>> begin Available data

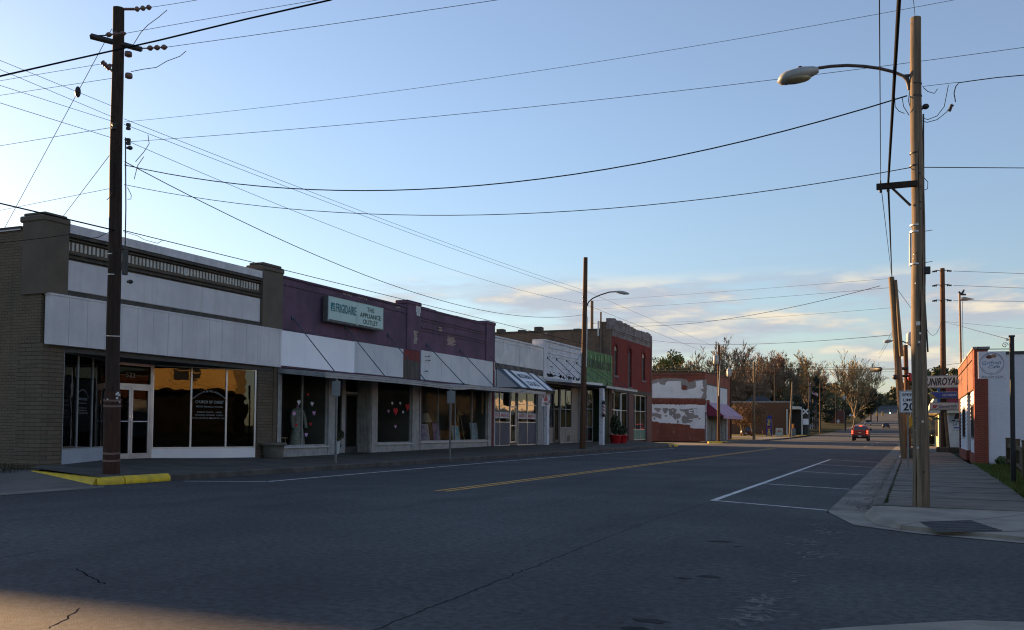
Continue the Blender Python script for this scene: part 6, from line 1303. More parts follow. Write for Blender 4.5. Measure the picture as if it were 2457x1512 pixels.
# wires crossing the street further away
sagwire(ony(1422, 776, 78), ony(2112, 686, 47), (2000, 715), .018, 'dark cable rising across the street from the red brick parapet to the leaning pole')
sagwire(ony(1421, 742, 78), ony(2140, 690, 44), (1800, 718), .012, 'faint wire crossing the street above the clouds'); sagwire(ony(1421, 722, 78), ony(2140, 668, 44), (1800, 695), .010, 'faintest upper wire crossing the street to the leaning pole')
sagwire(ony(1421, 775, 78), ony(2145, 738, 44), (1800, 764), .010, 'faint lower wire crossing the street over the clouds')
sagwire(ony(1560, 816, 90), ony(2149, 803, 44), (1900, 822), .016, 'dark wire crossing low above the tree tops')
for y0, y1, r, lab in ((874, 884, .013, 'upper black wire in front of the brown trees'), (890, 886, .017, 'thicker black wire in front of the brown trees with a splice box'), (897, 892, .012, 'lowest black wire in front of the brown trees')):
    sagwire(ony(1540, y0, 92), ony(2152, y1, 47.8), None, r, lab)
mb = MB(); a, b = ony(2092, 887, 52), ony(2112, 886, 51); mb.tube([lerp(a, b, -.1), a, b, lerp(a, b, 1.1)], [.03, .12, .12, .03], 8); tag(mb.build('splice_box', M_HW), 'black splice enclosure on the wire before the big round tree', 'splice box')
p = ony(2170, 880, 48)
for (xa, ya, xb, yb_, Ya, Yb, lab) in ((2150, 690, 2195, 752, 43.5, 58, 'slanting wire from the leaning pole behind the lamp pole'), (2150, 780, 2110, 850, 43.5, 120, 'wire fanning from the leaning pole over the round tree, upper'), (2150, 790, 2108, 862, 43.5, 120, 'wire fanning from the leaning pole over the round tree, lower')):
    sagwire(ony(xa, ya, Ya), ony(xb, yb_, Yb), None, .014, lab)
for (y0, y1, lab) in ((85, 98, 'top wire from the tall sign pole to the right edge'), (158, 172, 'second wire from the tall sign pole to the right edge'), (235, 240, 'third wire from the tall sign pole to the right edge')):
    a, b = ony(*ph(680, y0, C5), 60.3), ony(*ph(1040, y1, C5), 60.3); sagwire(a, ext(a, b, 3.), None, .014, lab)
a = ony(*ph(640, 345, C5), 60.2); sagwire(a, ony(*ph(980, 438, C5), 24.8)+V((0, 0, 0)), None, .010, 'dark service wire from the tall sign pole down towards the cafe sign')
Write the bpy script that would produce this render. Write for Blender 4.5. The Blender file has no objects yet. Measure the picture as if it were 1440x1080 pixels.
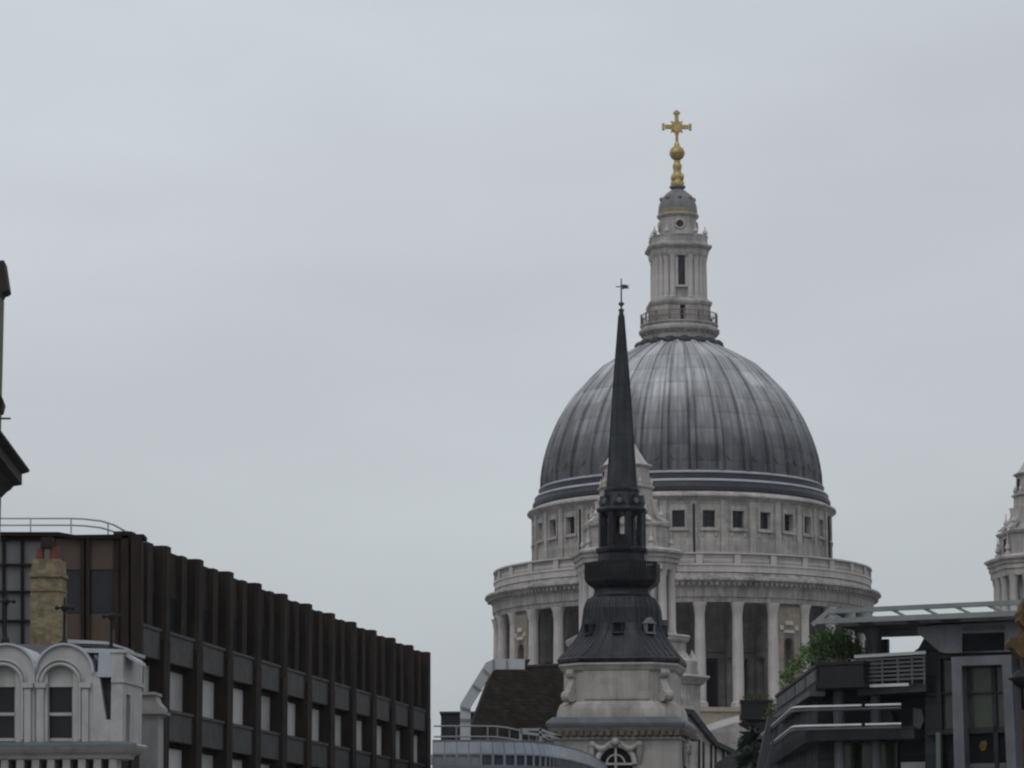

>> end Available data

Restate each entry word for word, please, but drop any images it holds.

**Output of the exercise**
Continue the Blender Python script for this scene: part 6, from line 1303. More parts follow. Write for Blender 4.5. Measure the picture as if it were 2457x1512 pixels.
# wires crossing the street further away
sagwire(ony(1422, 776, 78), ony(2112, 686, 47), (2000, 715), .018, 'dark cable rising across the street from the red brick parapet to the leaning pole')
sagwire(ony(1421, 742, 78), ony(2140, 690, 44), (1800, 718), .012, 'faint wire crossing the street above the clouds'); sagwire(ony(1421, 722, 78), ony(2140, 668, 44), (1800, 695), .010, 'faintest upper wire crossing the street to the leaning pole')
sagwire(ony(1421, 775, 78), ony(2145, 738, 44), (1800, 764), .010, 'faint lower wire crossing the street over the clouds')
sagwire(ony(1560, 816, 90), ony(2149, 803, 44), (1900, 822), .016, 'dark wire crossing low above the tree tops')
for y0, y1, r, lab in ((874, 884, .013, 'upper black wire in front of the brown trees'), (890, 886, .017, 'thicker black wire in front of the brown trees with a splice box'), (897, 892, .012, 'lowest black wire in front of the brown trees')):
    sagwire(ony(1540, y0, 92), ony(2152, y1, 47.8), None, r, lab)
mb = MB(); a, b = ony(2092, 887, 52), ony(2112, 886, 51); mb.tube([lerp(a, b, -.1), a, b, lerp(a, b, 1.1)], [.03, .12, .12, .03], 8); tag(mb.build('splice_box', M_HW), 'black splice enclosure on the wire before the big round tree', 'splice box')
p = ony(2170, 880, 48)
for (xa, ya, xb, yb_, Ya, Yb, lab) in ((2150, 690, 2195, 752, 43.5, 58, 'slanting wire from the leaning pole behind the lamp pole'), (2150, 780, 2110, 850, 43.5, 120, 'wire fanning from the leaning pole over the round tree, upper'), (2150, 790, 2108, 862, 43.5, 120, 'wire fanning from the leaning pole over the round tree, lower')):
    sagwire(ony(xa, ya, Ya), ony(xb, yb_, Yb), None, .014, lab)
for (y0, y1, lab) in ((85, 98, 'top wire from the tall sign pole to the right edge'), (158, 172, 'second wire from the tall sign pole to the right edge'), (235, 240, 'third wire from the tall sign pole to the right edge')):
    a, b = ony(*ph(680, y0, C5), 60.3), ony(*ph(1040, y1, C5), 60.3); sagwire(a, ext(a, b, 3.), None, .014, lab)
a = ony(*ph(640, 345, C5), 60.2); sagwire(a, ony(*ph(980, 438, C5), 24.8)+V((0, 0, 0)), None, .010, 'dark service wire from the tall sign pole down towards the cafe sign')
Write the bpy script that would produce this render. Write for Blender 4.5. The Blender file has no objects yet. Measure the picture as if it were 1440x1080 pixels.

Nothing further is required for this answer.